El debate actual se centra en si las tensiones comerciales que observamos constituyen una verdadera guerra o son simplemente una táctica de presión estratégica. Recordando a Thomas Paine, quien vio en el libre comercio la única vía para erradicar la guerra, constatamos que la historia respalda la idea de que el comercio es el cimiento de la civilización – le debemos incluso el alfabeto. Sin embargo, esta visión choca con la perspectiva atribuida a Heráclito, para quien la guerra es la fuerza primordial de la que todo emana, incluido el propio comercio. Esta dualidad es fundamental: el comercio, aunque civilizador, está intrínsecamente ligado al conflicto.
Vivimos un momento que evoca la decisión de Nixon en 1971 de desvincular el dólar del oro, poniendo fin a Bretton Woods y abriendo una era de incertidumbre. Hoy, asistimos a un proceso similar con la Organización Mundial del Comercio (OMC), el pilar del multilateralismo comercial. La ironía crucial reside en que Estados Unidos, el arquitecto principal del orden económico de la posguerra, es ahora quien activamente lo debilita. La OMC, inherentemente frágil por su mecanismo de consenso y su falta de poder coercitivo real, se muestra incapaz de resistir el avance del nacionalismo económico.
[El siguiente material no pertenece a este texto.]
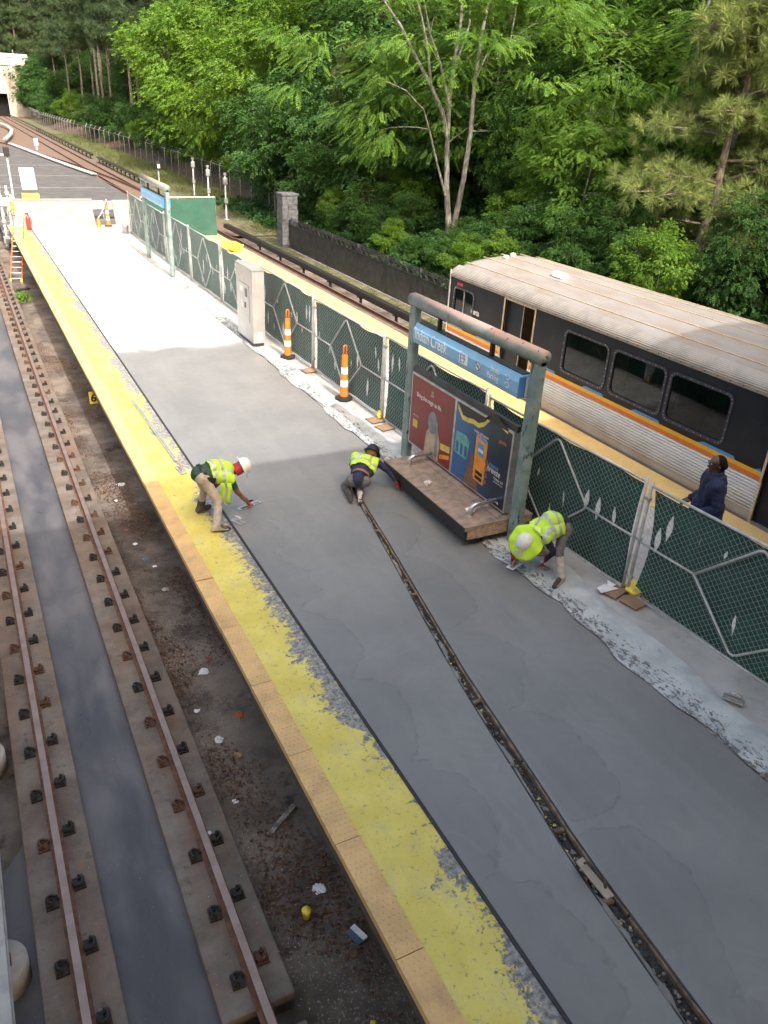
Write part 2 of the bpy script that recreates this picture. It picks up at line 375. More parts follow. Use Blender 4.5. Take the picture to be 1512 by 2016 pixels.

Es vital entender que los aranceles trascienden la mera cuestión de precios; representan un desafío geopolítico significativo. Mientras China responde con contramedidas, la Unión Europea se encuentra atrapada entre estos dos gigantes, careciendo de la fuerza necesaria para imponer su propia agenda. Esta debilidad se agrava por la persistente dependencia europea de la OTAN, una alianza militar cuyo garante principal, Estados Unidos, opera ahora bajo la directriz del "America First". Esta realidad convierte el proyecto de una defensa europea autónoma en una quimera, dejando al continente en una difícil oscilación entre la subordinación a Washington y la impotencia ante desafíos globales como el ascenso de China. Y el proyecto de una fuerza de defensa europea (un ejército «euro-pie») fracasó ya en 1954. Las iniciativas actuales, impulsadas por la Política Común de Seguridad y Defensa (1992) y reactivadas por la guerra de Ucrania, no cambian la realidad: la seguridad de Europa sigue en manos de la OTAN.
El economista Joseph Schumpeter nos recordaba que las crisis, si bien impulsan la innovación, no garantizan necesariamente un resultado mejor. Aplicado a la situación actual, el colapso de la OMC no daría paso a un sistema global mejorado, sino probablemente a la fragmentación en bloques económicos rivales. En tal escenario, los principales perdedores no serían solo las empresas, sino las propias democracias, que se verían desbordadas por las tensiones sociales generadas por un conflicto comercial prolongado.
Se constata así que el orden liberal internacional está en clara retirada. La pregunta fundamental no es si habrá cambios, sino si estos serán gestionados de forma controlada o si desembocarán en el caos. En este contexto, Europa, debilitada y dividida, parece resignada a un papel de mera espectadora. Es importante subrayar que el peligro más profundo no radica en los aranceles en sí, sino en la erosión del sistema multilateral que, pese a sus imperfecciones, fue clave para evitar otra conflagración mundial.
La caída del comunismo no significó el fin de la historia, sino el comienzo de una nueva era en la que los europeos han tomado conciencia abrupta de su verdadera posición en el mundo: no son los sujetos activos de la historia que creían ser, sino más bien objetos en el tablero de la política global, un juego disputado por las grandes potencias del que la UE queda excluida por su incapacidad fundamental para defenderse a sí misma.
Paradójicamente, mientras Europa se ve envuelta en esta tensión económica con su aliado transatlántico, enfrenta simultáneamente profundas corrientes de cambio interno (como "islamización”) que reconfiguran sus sociedades. En definitiva, el continente se enfrenta a una doble crisis: un cambio de paradigma global externo y una profunda reconfiguración interna, lo que le obliga a redefinir urgentemente su identidad y su lugar en un mundo cuyas reglas están cambiando y que ya no espera sus directrices.